Provided records.
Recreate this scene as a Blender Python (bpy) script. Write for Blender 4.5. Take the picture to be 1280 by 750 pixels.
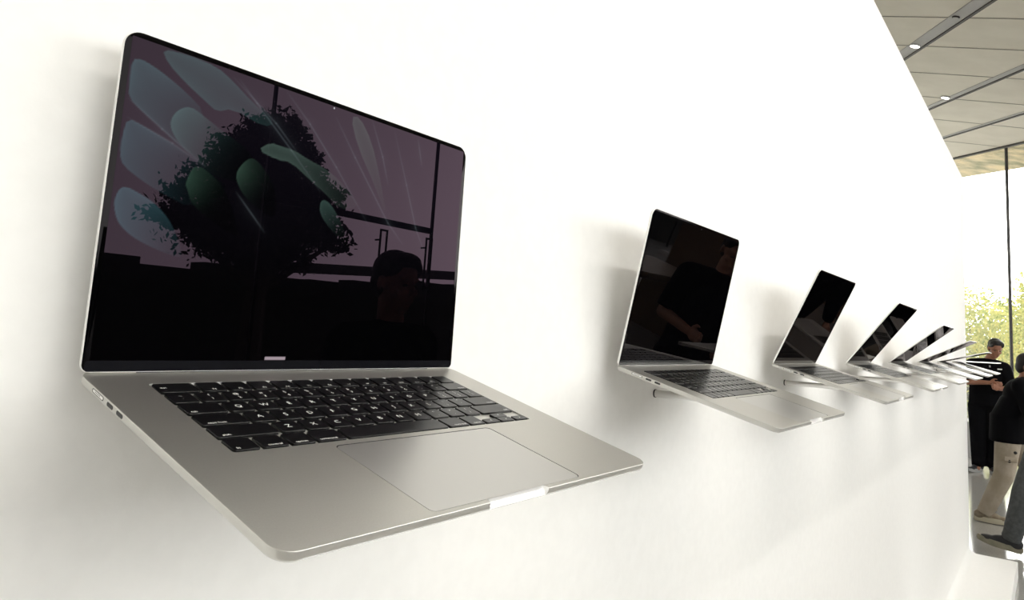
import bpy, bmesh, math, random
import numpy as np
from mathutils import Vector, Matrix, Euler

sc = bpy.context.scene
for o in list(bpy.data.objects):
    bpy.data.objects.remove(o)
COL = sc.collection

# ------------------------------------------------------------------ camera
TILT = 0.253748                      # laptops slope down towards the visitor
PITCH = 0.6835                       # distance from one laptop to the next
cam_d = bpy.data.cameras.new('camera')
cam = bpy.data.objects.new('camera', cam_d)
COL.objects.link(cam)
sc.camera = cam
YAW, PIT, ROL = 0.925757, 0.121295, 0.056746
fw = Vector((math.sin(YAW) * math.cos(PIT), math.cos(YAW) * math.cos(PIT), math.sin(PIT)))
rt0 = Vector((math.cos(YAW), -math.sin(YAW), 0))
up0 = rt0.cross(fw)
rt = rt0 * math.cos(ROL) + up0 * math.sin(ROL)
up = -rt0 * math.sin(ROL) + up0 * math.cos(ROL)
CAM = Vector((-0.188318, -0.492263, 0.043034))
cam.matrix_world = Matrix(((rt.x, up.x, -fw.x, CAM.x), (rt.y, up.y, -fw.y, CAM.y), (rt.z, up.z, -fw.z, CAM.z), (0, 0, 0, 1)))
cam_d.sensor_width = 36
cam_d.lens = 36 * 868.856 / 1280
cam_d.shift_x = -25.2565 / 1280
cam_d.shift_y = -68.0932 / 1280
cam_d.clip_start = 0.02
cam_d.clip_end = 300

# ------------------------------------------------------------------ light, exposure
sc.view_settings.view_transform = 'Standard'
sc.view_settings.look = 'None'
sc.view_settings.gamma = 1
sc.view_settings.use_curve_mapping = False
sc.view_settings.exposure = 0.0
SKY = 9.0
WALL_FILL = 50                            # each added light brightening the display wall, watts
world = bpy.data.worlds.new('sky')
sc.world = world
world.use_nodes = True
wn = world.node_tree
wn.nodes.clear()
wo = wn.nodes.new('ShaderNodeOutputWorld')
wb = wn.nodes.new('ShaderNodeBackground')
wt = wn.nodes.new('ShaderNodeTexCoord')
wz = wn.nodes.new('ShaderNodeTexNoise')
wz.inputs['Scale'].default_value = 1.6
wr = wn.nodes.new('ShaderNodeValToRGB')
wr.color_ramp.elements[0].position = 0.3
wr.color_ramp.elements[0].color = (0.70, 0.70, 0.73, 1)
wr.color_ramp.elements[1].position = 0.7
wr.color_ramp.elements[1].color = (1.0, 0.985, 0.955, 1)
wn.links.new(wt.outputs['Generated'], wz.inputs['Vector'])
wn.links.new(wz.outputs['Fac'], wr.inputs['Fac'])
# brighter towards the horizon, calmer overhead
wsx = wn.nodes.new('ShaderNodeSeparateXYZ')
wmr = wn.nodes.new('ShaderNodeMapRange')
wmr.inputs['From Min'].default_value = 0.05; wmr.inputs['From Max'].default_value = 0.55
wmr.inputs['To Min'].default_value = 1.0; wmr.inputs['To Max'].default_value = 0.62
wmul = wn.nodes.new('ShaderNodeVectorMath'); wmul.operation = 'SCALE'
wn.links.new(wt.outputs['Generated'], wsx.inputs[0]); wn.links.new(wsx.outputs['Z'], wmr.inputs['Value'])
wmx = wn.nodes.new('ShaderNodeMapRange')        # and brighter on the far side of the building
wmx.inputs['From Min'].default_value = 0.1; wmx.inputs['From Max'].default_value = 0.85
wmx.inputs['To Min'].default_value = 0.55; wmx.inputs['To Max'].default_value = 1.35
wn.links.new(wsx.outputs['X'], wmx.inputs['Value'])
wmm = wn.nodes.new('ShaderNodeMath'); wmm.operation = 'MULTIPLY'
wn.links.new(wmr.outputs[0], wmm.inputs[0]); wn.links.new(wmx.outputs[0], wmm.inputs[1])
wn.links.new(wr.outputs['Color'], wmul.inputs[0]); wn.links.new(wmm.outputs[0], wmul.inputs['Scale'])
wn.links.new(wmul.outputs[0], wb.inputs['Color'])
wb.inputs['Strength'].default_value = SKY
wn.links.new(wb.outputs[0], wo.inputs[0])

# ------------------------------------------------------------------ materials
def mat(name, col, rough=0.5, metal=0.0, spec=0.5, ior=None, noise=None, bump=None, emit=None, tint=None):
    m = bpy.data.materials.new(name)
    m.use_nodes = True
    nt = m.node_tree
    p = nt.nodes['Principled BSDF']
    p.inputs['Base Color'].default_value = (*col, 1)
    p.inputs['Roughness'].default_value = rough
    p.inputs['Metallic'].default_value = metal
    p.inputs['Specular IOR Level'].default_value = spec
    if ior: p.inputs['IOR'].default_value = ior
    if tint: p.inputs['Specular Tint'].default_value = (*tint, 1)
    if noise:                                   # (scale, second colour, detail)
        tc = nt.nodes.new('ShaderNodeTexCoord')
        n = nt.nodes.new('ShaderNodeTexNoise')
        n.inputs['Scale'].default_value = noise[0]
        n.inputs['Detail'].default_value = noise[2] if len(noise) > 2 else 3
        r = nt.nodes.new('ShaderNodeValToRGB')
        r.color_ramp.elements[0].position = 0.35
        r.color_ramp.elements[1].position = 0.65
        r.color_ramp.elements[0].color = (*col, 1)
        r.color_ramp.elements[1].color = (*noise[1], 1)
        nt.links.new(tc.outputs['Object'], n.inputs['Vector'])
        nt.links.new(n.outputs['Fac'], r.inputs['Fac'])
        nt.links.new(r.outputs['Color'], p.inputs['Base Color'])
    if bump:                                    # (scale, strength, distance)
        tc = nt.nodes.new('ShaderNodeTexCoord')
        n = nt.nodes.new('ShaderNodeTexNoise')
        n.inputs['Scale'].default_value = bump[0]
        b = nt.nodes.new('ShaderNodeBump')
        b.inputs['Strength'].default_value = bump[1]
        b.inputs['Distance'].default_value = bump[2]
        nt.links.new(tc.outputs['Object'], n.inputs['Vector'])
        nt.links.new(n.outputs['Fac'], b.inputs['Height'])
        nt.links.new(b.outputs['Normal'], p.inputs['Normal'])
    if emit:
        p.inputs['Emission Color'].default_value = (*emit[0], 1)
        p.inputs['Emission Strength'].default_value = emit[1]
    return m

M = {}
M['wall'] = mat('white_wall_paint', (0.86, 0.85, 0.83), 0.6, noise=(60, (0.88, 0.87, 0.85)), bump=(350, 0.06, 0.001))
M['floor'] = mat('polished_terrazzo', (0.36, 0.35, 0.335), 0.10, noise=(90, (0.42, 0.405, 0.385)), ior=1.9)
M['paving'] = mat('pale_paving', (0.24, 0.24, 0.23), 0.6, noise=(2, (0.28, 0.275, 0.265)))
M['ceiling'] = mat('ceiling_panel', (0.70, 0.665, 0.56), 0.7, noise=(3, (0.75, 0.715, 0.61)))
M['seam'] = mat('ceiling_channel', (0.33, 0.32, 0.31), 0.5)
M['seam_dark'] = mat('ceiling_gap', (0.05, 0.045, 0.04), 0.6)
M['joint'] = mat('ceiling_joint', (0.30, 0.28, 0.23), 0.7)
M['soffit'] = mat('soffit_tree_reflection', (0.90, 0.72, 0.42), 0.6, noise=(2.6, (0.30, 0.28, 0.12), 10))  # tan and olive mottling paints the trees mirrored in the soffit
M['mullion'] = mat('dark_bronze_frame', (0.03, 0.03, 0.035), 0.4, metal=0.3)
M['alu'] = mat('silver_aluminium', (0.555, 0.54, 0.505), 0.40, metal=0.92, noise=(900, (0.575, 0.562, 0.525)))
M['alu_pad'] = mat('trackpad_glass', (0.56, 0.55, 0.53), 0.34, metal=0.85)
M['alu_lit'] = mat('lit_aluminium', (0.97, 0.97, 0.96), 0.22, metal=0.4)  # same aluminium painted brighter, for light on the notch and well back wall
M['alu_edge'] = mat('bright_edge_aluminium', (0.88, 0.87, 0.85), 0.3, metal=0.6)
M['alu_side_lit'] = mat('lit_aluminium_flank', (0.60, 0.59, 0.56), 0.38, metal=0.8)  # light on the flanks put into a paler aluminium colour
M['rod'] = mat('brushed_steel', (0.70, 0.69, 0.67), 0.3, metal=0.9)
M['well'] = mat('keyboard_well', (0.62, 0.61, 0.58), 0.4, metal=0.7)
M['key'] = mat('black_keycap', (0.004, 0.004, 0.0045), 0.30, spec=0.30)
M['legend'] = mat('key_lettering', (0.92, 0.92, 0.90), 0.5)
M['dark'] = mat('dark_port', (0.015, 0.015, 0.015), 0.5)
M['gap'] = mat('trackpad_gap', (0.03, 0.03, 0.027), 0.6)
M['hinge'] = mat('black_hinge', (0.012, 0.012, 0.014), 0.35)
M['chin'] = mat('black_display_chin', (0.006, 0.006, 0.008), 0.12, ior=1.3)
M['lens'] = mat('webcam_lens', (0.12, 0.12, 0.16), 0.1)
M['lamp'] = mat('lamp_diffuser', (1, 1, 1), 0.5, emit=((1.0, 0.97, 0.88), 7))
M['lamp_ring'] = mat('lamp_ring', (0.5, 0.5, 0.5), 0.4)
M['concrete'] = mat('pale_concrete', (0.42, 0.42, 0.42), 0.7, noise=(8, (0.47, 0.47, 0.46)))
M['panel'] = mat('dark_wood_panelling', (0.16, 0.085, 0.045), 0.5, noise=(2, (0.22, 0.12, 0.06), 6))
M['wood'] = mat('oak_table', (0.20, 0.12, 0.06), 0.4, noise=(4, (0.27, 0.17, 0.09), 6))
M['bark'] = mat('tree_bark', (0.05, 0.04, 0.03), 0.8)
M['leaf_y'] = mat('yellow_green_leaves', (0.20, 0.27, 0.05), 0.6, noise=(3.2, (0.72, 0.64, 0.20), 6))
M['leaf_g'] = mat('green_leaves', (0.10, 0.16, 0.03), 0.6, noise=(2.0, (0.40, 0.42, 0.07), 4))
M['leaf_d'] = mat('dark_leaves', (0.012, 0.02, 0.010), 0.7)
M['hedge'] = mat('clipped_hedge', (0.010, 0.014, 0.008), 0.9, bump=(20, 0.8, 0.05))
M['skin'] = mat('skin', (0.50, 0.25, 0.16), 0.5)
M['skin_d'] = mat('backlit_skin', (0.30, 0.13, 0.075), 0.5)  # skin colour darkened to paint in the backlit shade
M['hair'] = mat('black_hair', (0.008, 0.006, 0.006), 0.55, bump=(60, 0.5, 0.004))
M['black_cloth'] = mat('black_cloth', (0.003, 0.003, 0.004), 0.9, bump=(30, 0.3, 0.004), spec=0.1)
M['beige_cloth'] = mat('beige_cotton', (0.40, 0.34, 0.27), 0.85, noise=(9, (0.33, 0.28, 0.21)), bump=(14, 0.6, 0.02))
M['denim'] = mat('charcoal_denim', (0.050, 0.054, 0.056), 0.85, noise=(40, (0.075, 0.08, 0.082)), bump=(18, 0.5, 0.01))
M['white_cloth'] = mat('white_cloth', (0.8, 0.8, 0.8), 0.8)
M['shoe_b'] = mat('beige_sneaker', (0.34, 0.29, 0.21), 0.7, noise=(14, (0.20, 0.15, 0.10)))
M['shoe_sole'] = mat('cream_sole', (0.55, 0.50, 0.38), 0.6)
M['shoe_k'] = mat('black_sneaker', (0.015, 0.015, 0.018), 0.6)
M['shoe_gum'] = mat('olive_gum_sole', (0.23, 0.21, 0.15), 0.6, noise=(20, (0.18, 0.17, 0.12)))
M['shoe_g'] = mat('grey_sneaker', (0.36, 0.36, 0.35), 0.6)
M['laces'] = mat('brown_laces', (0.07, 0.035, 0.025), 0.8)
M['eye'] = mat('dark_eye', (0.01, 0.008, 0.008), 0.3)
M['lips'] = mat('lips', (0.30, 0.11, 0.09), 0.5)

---

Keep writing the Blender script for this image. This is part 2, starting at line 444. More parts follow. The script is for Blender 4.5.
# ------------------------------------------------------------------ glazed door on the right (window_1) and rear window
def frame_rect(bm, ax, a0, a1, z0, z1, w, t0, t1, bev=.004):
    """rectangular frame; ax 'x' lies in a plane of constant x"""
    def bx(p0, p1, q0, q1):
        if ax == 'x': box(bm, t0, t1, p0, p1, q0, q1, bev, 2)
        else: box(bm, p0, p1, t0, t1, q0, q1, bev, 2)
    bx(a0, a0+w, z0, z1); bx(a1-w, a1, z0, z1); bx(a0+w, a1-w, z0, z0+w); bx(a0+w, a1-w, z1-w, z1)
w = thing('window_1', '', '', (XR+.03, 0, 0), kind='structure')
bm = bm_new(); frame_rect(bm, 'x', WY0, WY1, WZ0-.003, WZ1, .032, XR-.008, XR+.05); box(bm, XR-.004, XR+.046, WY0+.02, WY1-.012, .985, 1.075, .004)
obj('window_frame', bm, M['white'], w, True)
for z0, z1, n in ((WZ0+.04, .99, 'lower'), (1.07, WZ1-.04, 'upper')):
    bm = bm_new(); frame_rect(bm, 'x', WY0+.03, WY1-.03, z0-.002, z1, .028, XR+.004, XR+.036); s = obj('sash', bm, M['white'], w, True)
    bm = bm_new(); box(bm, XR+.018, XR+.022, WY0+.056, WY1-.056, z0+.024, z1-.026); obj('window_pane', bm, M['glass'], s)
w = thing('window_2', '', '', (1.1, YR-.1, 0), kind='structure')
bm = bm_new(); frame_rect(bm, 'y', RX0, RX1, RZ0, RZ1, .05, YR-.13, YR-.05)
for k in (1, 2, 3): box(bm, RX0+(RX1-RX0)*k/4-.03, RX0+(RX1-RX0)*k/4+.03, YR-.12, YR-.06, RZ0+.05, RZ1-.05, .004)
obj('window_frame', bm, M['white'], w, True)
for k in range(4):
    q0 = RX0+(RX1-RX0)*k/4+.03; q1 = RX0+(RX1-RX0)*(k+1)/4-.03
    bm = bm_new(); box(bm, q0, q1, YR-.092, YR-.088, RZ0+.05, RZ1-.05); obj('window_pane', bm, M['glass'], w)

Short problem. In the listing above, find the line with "Recreate this scene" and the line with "COL = sc.collection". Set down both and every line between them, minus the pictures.

Correct answer.
Recreate this scene as a Blender Python (bpy) script. Write for Blender 4.5. Take the picture to be 1280 by 750 pixels.
import bpy, bmesh, math, random
import numpy as np
from mathutils import Vector, Matrix, Euler

sc = bpy.context.scene
for o in list(bpy.data.objects):
    bpy.data.objects.remove(o)
COL = sc.collection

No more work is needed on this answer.